Dive Brief:
- Louisville, Kentucky, leaders are exploring whether the city could form a new municipal utility to bring electricity to city buildings in a bid to meet its climate goals.
- The city has a goal of 100% clean energy to power government buildings by 2030 and to reach the entire community by 2040. City officials are concerned that Louisville Gas and Electric Co. (LG&E), the current service provider, relies too heavily on fossil fuel generation to support that goal, said Allison Smith, assistant director at Louisville’s Office of Advanced Planning and Sustainability.
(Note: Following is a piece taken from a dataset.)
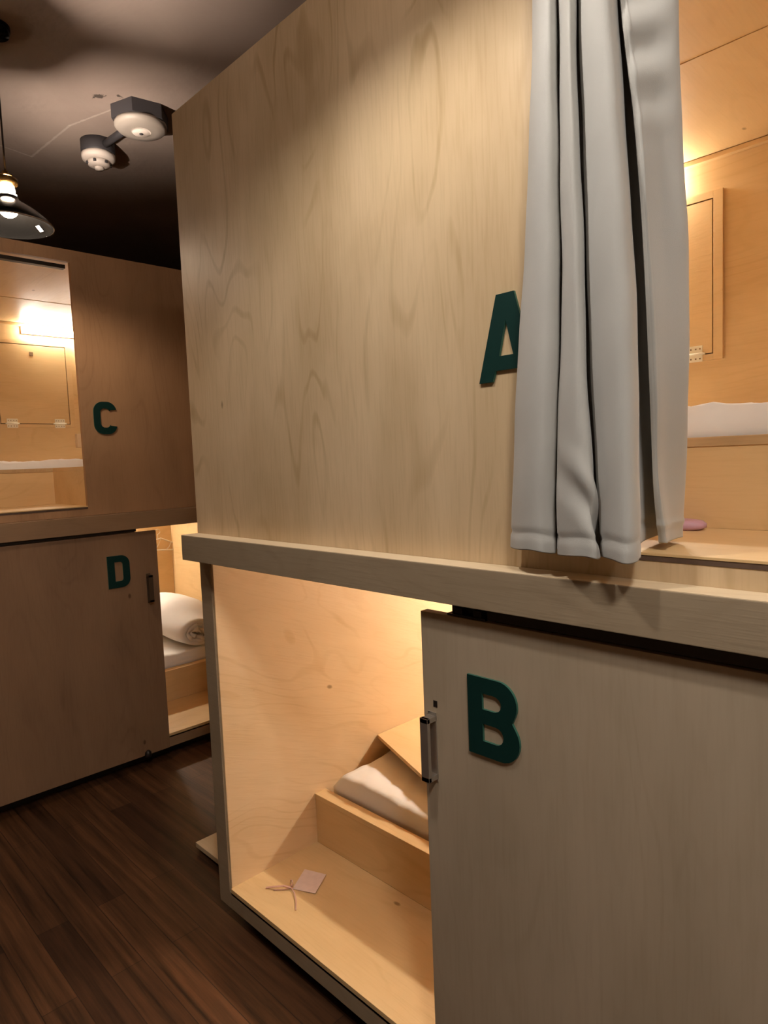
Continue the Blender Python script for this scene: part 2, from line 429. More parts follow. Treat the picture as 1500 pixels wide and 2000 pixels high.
def lower_pod(kind, top, op1, rs, label, ledge_out):
    F = Frame(kind); gx, gy = (ply_in_x, ply_side) if kind == 'AB' else (ply_in_y, ply_in_x)
    tr = ply_trim if kind == 'AB' else ply_trim_cd
    pv = ply_v if kind == 'AB' else ply_cd
    p = thing('sleeping_pod', label, 'sleeping pod', F(W / 2, DEP / 2, 0.0), 'lower sleeping pods')
    # outer carcass
    obj('corner_post', F.box((0, 0.0, 0.05), (0.060, 0.045, 1.135)), tr, p)
    obj('base_board', F.box((0.060, 0.0, 0.05), (W, 0.035, 0.104)), tr, p)
    obj('plinth', F.box((0.06, 0.06, 0.0), (W - 0.03, DEP, 0.094), 0), dark_metal, p)
    bm = bmesh.new(); F.add(bm, (0, 0.045, 0.05), (0.05, DEP + 0.03, 1.135)); obj('side_panel', bm, pv, p)
    obj('side_lining', F.box((0.05, 0.004, 0.10), (0.068, DEP, 1.150), 0.002), gy, p)
    obj('end_panel', F.box((W - 0.05, 0, 0.05), (W, DEP + 0.03, 1.135)), gy, p)
    obj('face_panel', F.box((op1, 0.002, 0.104), (W - 0.05, 0.022, 1.135)), pv, p)
    obj('back_wall', F.box((0.068, DEP, 0.10), (W - 0.05, DEP + 0.02, 1.150)), gx, p)
    obj('pod_ceiling', F.box((0.068, 0.0, 1.150), (W - 0.05, DEP, 1.17)), gx, p)
    bed(F, p, 0.115, rs, 0.285, 0.068, W - 0.05, gx)
    return F, p

def upper_pod(kind, top, op0, op1, optop, rs, label, side_low=False):
    F = Frame(kind); gx, gy = (ply_in_x, ply_in_y) if kind == 'AB' else (ply_in_y, ply_in_x)
    p = thing('sleeping_pod', label, 'sleeping pod', F(W / 2, DEP / 2, 1.205), 'upper sleeping pods')
    obj('face_panel', opening_panel(F, 0, 0.020, 0, W, 1.20, top, op0, op1, 1.2302, optop), ply_v if kind == 'AB' else ply_cd, p)
    obj('opening_sill', F.box((op0, -0.001, 1.2305), (op1, 0.0215, 1.2385), 0.0005), ply_edge, p, 'dark worn plywood edge')
    obj('threshold', F.box((op0, -0.002, 1.2388), (op1, 0.0208, 1.243), 0.0006), gx, p)
    obj('side_panel', F.box((0.0, 0.02, 1.20), (0.05, DEP + 0.03, top)), ply_v if kind == 'AB' else ply_cd, p)
    obj('end_panel', F.box((W - 0.05, 0.02, 1.20), (W, DEP + 0.03, top)), gy, p)
    obj('back_wall', F.box((0.05, DEP, 1.20), (W - 0.05, DEP + 0.02, top - 0.04)), gx, p)
    zc = top - 0.04
    half = 0.81
    obj('ceiling_board', F.box((0.05, 0.02, zc), (W - 0.05, half - 0.001, zc + 0.02), 0.0008), gy, p)
    obj('ceiling_board', F.box((0.05, half + 0.001, zc - 0.001), (W - 0.05, DEP, zc + 0.019), 0.0008), gy, p)
    obj('cove_strip', F.box((0.05, DEP - 0.022, zc - 0.018), (W - 0.05, DEP, zc - 0.003), 0.002), gx, p)
    bed(F, p, 1.243, rs, 1.416, 0.05, W - 0.05, gx, 0.021, ply_rail)
    if side_low:
        obj('well_side', F.box((op0 - 0.018, 0.02, 1.243), (op0, rs, 1.398)), gx, p)
        obj('shelf_top', F.box((0.05, 0.02, 1.398), (op0, rs, 1.416)), gx, p)
    return F, p, zc

def ledge(kind, out):
    F = Frame(kind)
    return F.box((0, -out, 1.127 if kind == 'AB' else 1.124), (W, 0.0, 1.199), 0.0015)

# ---- block with pods A and B
FA, podB = lower_pod('AB', 2.395, 0.98, 0.336, 'lower pod behind the sliding door with letter B, mattress and lit wood inside', 0.054)
_, podA, zcA = upper_pod('AB', 2.395, 1.235, 2.0, 2.29, 0.345, 'upper pod with letter A, large plywood face and grey curtain over its opening')
obj('ledge', ledge('AB', 0.054), ply_trim, podA, 'wooden ledge with shade greyed into its colour')
obj('ledge_top', FA.box((0.001, -0.0535, 1.1985), (W, -0.0002, 1.2002), 0.0004), plywood('toplit_ledge_birch', (0.80, 0.66, 0.46), (0.62, 0.47, 0.28), 'x', 3.3), podA, 'top face of the ledge, coloured pale as lit from above')  # pale colour stands in for light falling on the ledge from above
obj('letter', letter_mesh('A', FA, 1.062, 1.526, 0.118, 0.148, 0.0, 0.005), [green, green_side], podA, 'dark green letter A')

# ---- block with pods C and D
FC, podD = lower_pod('CD', 2.335, 0.95, 0.42, 'lower pod behind the sliding door with letter D, rolled duvet inside', 0.055)
_, podC, zcC = upper_pod('CD', 2.335, 1.152, 2.0, 2.284, 0.41, 'upper pod with letter C and square lit opening without curtain', side_low=True)
obj('ledge', ledge('CD', 0.040), ply_trim_cd, podC, 'wooden ledge with dim light browned into its colour')
obj('letter', letter_mesh('C', FC, 1.10, 1.555, 0.102, 0.143, 0.0, 0.005), [green, green_side], podC, 'dark green letter C')
obj('curtain_track', FC.box((1.16, 0.03, 2.262), (2.0, 0.06, 2.278), 0.002), dark_metal, podC, 'dark rail along the top of the opening')
obj('catch', FC.box((1.140, 0.045, 1.50), (1.158, 0.075, 1.56), 0.003), ply_edge_lt, podC)

def sliding_door(F, pod, s0, s1, tf, z0, z1, m, ch, ls, lz, lw, lh, hs, hz0, hz1, hdir):
    door = obj('sliding_door', F.box((s0, tf, z0), (s1, tf + 0.020, z1), 0.0012), m, pod, 'plywood sliding door with dark green letter ' + ch)
    obj('letter', letter_mesh(ch, F, ls, lz, lw, lh, tf, 0.005), [green, green_side], door, 'dark green letter ' + ch)
    h = bmesh.new()
    o = -0.028                               # how far the grip stands off
    e0, e1 = sorted((hs, hs + hdir * 0.020))
    F.add(h, (e0, tf - 0.0025, hz0 - 0.006), (e1, tf, hz1 + 0.006), 0.0006)             # backplate
    F.add(h, (e0, tf + o, hz0), (e1, tf + o + 0.008, hz1), 0.001)                        # grip
    F.add(h, (e0, tf + o, hz0), (e1, tf, hz0 + 0.010), 0.001)                            # feet
    F.add(h, (e0, tf + o, hz1 - 0.010), (e1, tf, hz1), 0.001)
    obj('door_handle', h, steel if F.kind == 'AB' else bronze, door, 'square metal pull handle')
    t = bmesh.new(); F.add(t, (s0 + 0.04, -0.022, 1.1235), (s1, -0.006, 1.1005 if F.kind == 'AB' else 1.112), 0)
    return door, t

doorB, tb = sliding_door(FA, podB, 0.921, 1.99, -0.029, 0.058, 1.098, ply_door, 'B', 1.037, 0.848, 0.113, 0.148, 0.934, 0.765, 0.893, 1)
tb.free()
obj('sticker', FA.box((0.947, -0.0296, 0.910), (0.957, -0.029, 0.923), 0), dark_metal, doorB)
obj('sliding_track', FA.box((1.080, -0.024, 1.101), (2.0, -0.004, 1.127), 0.001), dark_metal, podB, 'dark track under the ledge')
obj('gap_shade_strip', FA.box((0.982, -0.005, 1.100), (1.079, 0.0, 1.127), 0.0004), dark_metal, podB)  # dark strip over the lit panel, stands in for shade in the gap
doorD, td = sliding_door(FC, podD, 0.864, 1.86, -0.029, 0.062, 1.108, ply_door_cd, 'D', 1.10, 0.868, 0.100, 0.145, 0.905, 0.780, 0.905, 1)
td.free()
obj('sliding_track', FC.box((0.955, -0.024, 1.111), (2.0, -0.004, 1.124), 0.001), dark_metal, podD, 'dark track under the ledge')
st = bmesh.new(); lathe(st, [(0.0, 0.0), (0.013, 0.0), (0.016, 0.006), (0.014, 0.022), (0.006, 0.03), (0.0, 0.031)], FC(0.975, -0.032, 0.055), 20, cap=False)
obj('door_stop', st, dark_metal, podD)
rl = bmesh.new()
for k, s in enumerate((1.00, 1.045)):
    add_box(rl, FA(s, -0.020, 1.098), FA(s + 0.018, -0.008, 1.114), 0.001)
FA.add(rl, (0.985, -0.024, 1.0982), (1.075, -0.004, 1.102), 0.0005)
obj('track_roller', rl, dark_metal, podB)

# ------------------------------------------------------------------ wall cabinets in the upper pods
def wall_cabinet(F, s0, s1, z0, z1, label):
    c = thing('wall_cabinet', label, 'cabinet', F((s0 + s1) / 2, DEP, z0), 'drop-front cabinets on the pods\' back walls')
    e = 0.034
    fr = bmesh.new()
    F.add(fr, (s0 - e, DEP - 0.012, z0 - e * 0.7), (s0 - 0.004, DEP, z1 + e * 0.8), 0.0008)
    F.add(fr, (s1 + 0.004, DEP - 0.012, z0 - e * 0.7), (s1 + e, DEP, z1 + e * 0.8), 0.0008)
    F.add(fr, (s0 - 0.004, DEP - 0.012, z1 + 0.004), (s1 + 0.004, DEP, z1 + e * 0.8), 0.0008)
    F.add(fr, (s0 - 0.004, DEP - 0.012, z0 - e * 0.7), (s1 + 0.004, DEP, z0 - 0.004), 0.0008)
    obj('cabinet_frame', fr, ply_in_x if F.kind == 'AB' else ply_in_y, c)
    obj('gap_shadow_board', F.box((s0 - 0.004, DEP - 0.002, z0 - 0.004), (s1 + 0.004, DEP - 0.0005, z1 + 0.004), 0), black_gap, c, 'dark gap around the drop door')
    d = obj('cabinet_door', F.box((s0, DEP - 0.011, z0), (s1, DEP - 0.002, z1), 0.0008), ply_in_x if F.kind == 'AB' else ply_in_y, c)
    k = bmesh.new(); F.add(k, ((s0 + s1) / 2 - 0.011, DEP - 0.0135, z1 - 0.062), ((s0 + s1) / 2 + 0.011, DEP - 0.011, z1 - 0.040), 0.001)
    obj('finger_catch', k, brown_dot, d)
    for hc in (s0 + 0.06, s1 - 0.06):
        h = bmesh.new()
        F.add(h, (hc - 0.030, DEP - 0.0145, z0 + 0.003), (hc + 0.030, DEP - 0.012, z0 + 0.028), 0.0006)
        F.add(h, (hc - 0.030, DEP - 0.0145, z0 - 0.026), (hc + 0.030, DEP - 0.012, z0 - 0.003), 0.0006)
        a, b2 = F(hc - 0.038, DEP - 0.0145, z0), F(hc + 0.038, DEP - 0.0145, z0)
        tube(h, (a, b2), 0.004)
        for q in (-0.022, -0.008, 0.008, 0.022):
            for zz in (0.017, -0.016):
                F.add(h, (hc + q - 0.0025, DEP - 0.0155, z0 + zz - 0.0025), (hc + q + 0.0025, DEP - 0.0145, z0 + zz + 0.0025), 0, 1)
        obj('hinge', h, [cream, brown_dot], c, 'cream hinge with brown screws')
    return c
wall_cabinet(FA, -1.243 + 1.80, -0.843 + 1.80, 1.712, 2.212, 'framed drop-front cabinet in upper pod A, half hidden by the grey curtain')
wall_cabinet(FC, 2.25 - 1.548, 2.25 - 1.158, 1.695, 2.166, 'drop-front cabinet under the lit bar light in upper pod C')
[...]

- After consulting with the National Renewable Energy Laboratory, Louisville issued a request for proposals seeking a feasibility study on how the city could power municipal buildings or a small subset of such buildings without LG&E. Smith said the options could include the city building its own infrastructure to connect to an interstate transmission system or expanding renewable generation in the city.
Dive Insight:
More than 2,000 communities have formed their own public power utilities, a step that offers governments and citizens more direct control over their electricity generation and policy. Ursula Schryver, vice president of strategic member engagement and education for the American Public Power Association, said the process allows a local community to focus on its priorities, like lowering costs or changing the energy mix rather than being beholden to a shareholder-driven utility. This has become especially important as local governments ramp up their renewable energy and climate commitments, which set benchmarks that investor-owned utilities sometimes struggle to meet.
“If sustainability is the focus of the city, that would be the focus of the [municipal] utility,” said Schryver. “Municipalization means there is not a corporate headquarters somewhere else. The utility will be run by an appointed board. That allows the city to determine what their goals will be.”
According to an energy dashboard for the Louisville metro area, electricity provider LG&E gets 60% of its power from coal, 37% from natural gas, 3% from hydroelectric sources, and less than one-tenth of 1% from solar. The utility’s recent long-range plan, issued in July 2020, said that while LG&E is adding solar generation and hydropower, it also plans to continue burning coal. It forecasts an emission reduction of between 22% and 47% from 2010 levels by 2035.
Louisville’s Smith said that creates a “mismatch” with the city’s priorities.
“We knew we would have to go outside of LG&E to do this,” Smith said. The city has worked with the utility on a green tariff option that would allow electricity buyers to choose renewable energy suppliers that is distributed on LG&E’s transmission lines. Smith noted that the review process is in its early stages and will consider a variety of factors, including reliability, energy efficiency and especially cost.
“We’re talking about taxpayer funds … and we don’t want to increase the cost of utilities,” Smith said.
Critics have long warned that municipalization comes with the potential for increased costs and disruptions in service during the transition period. A 2019 report from consulting firm Concentric Energy Advisors found that many new municipal operations lack the scale and diversity of resources of larger investor-owned utilities, which can lead to higher costs in a storm or similar one-time event. It also found that the up-front costs of acquiring new equipment and service can often exceed early estimates.
LG&E did not respond to requests for comment.
Concerns about electricity costs, reliability and climate impacts have prompted more cities across the U.S. to consider municipalization. El Paso, Texas’ public electricity provider kept the power on for its residents during last year’s Winter Storm Uri, even as most of the state's providers had to cut electricity, in large part because it invested in greater winterization of its power plants after a similar storm in 2011.
Boulder, Colorado, notably went through a decade-long process of exploring municipalization because of concerns about electricity provider Xcel Energy’s climate impact. Although the city did not end up forming a public utility, a significantly greater proportion of Xcel's electricity now comes from renewable energy than when the city began that exploration in 2010. Large cities including San Diego, San Francisco and Chicago also have explored municipalization. San Diego has taken the interim step of advancing a community choice aggregation plan that will allow the city to purchase clean electricity on the market. A spokesman for the city of Chicago said that the city’s review is still going through “internal deliberation.”
Even going through the review process — as Louisville is doing — can be instructive and can allow a city to exercise more power over the utility, Schryver said. Only 18 cities have formed their own public power organizations in the last 20 years, she added.
“It’s not for everyone, but it is worth exploring,” she said. “Very often, the result is some sort of agreement where the utility finds a way to meet the city’s goals. It’s an opportunity to identify a community’s priorities and emphasize their importance."